Answering this question takes us back to the starting point: Russia’s long-standing ambition, since 2017, to establish a military base in a strategically central location in Africa—one that would enable access to the continent’s resource-rich regions. This was evident when Moscow reached an agreement with former Sudanese president Omar al-Bashir to establish the “Flamingo” naval base on the Red Sea. That plan collapsed following the popular uprising that ousted Bashir.

Russia then shifted its focus to the Central African Republic, which had just shed French military influence—an influence that had long angered authorities in Bangui due to France’s reluctance to decisively confront armed groups threatening the political system near the French base. Russia, by contrast, engaged these groups militarily upon arrival, defeating them and ending their presence. This was viewed by the CAR government as a political victory, leading it to grant Russia a military base in 2024 that now reportedly hosts around 10,000 fighters, along with armored vehicles and aircraft.

Russia was also granted a base along the CAR–Sudan border, an area known for armed opposition activity. Russian forces now officially guard the political system and the state itself—rather than the national army. Even the president’s personal guards are reportedly Russian, with the base overseeing their appointment and supervision.

Analysts believe Moscow seeks to exploit any space vacated by French forces. Mondafrique previously reported that presidential adviser Fidel Ngouandjika said his country was prepared to grant Russia additional military bases for training CAR soldiers, adding: “We believe Russia should remain with us.”

African affairs expert Charles Assijebo says Moscow enjoys strong ties with Bangui built on Wagner fighters’ role in helping the government eliminate militia control. “Russia has expanded its sphere of influence toward Mali, Burkina Faso, and even Sudan and Libya,” he said. He added that securing a base in Bangui offered Russia a new opportunity after failing to establish a base at Port Sudan due to instability in Sudan. “The Bangui base is strategically well-located, close to Russia’s expanding influence in central Africa and the Sahel region.”

This raises a critical question: is the Russian presence now effectively legitimized through a major base in Bangui and another near the Sudanese border, close to the Um Dafuq area? Are these Wagner forces? The answer is both yes and no. They are former Wagner fighters who, after the death of Wagner’s leader, were absorbed into Russia’s Ministry of Defense and rebranded as the “African Corps.” They are currently deployed in the Central African Republic, Niger, Burkina Faso, Equatorial Guinea, and Libya.

But why did they enter Sudanese territory and seize control of areas there? Local sources say militia forces and their civilian administration struck an agreement with the authorities of Birao Prefecture in the CAR, bordering Sudan, to open a commercial crossing at a border area known as Karkar, where they established offices. Russian forces later arrived, shut down the crossing, expelled all Sudanese elements, and forced them to retreat to Um Dafuq without explanation. Even the authorities in Birao reportedly do not know why the Russians closed the trading point.

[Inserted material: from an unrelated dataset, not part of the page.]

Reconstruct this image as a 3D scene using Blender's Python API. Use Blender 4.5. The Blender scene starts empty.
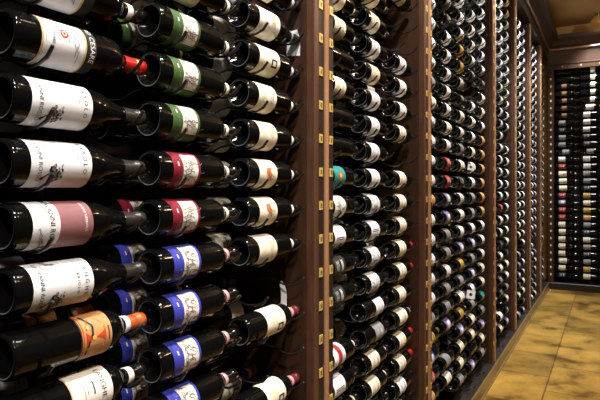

This came after Russian forces killed Sudanese civilians at a weekly border market known as Kabou. According to eyewitnesses, a group of Sudanese herders entered the market carrying weapons. Russian forces demanded they surrender their arms; when they refused, the Russians opened fire, killing 12 people on the spot and wounding five others.

Witnesses say gatherings of Sudanese nomads have since become targets of Russian patrols operating along the Sudan–CAR border. These forces control roads, restrict movement according to their own rules, and prevent passage without authorization. Local authorities, witnesses added, have no power to object to road and market closures, as Russia is now responsible for border security and preventing fighters from Sudan’s war from crossing into Central African territory.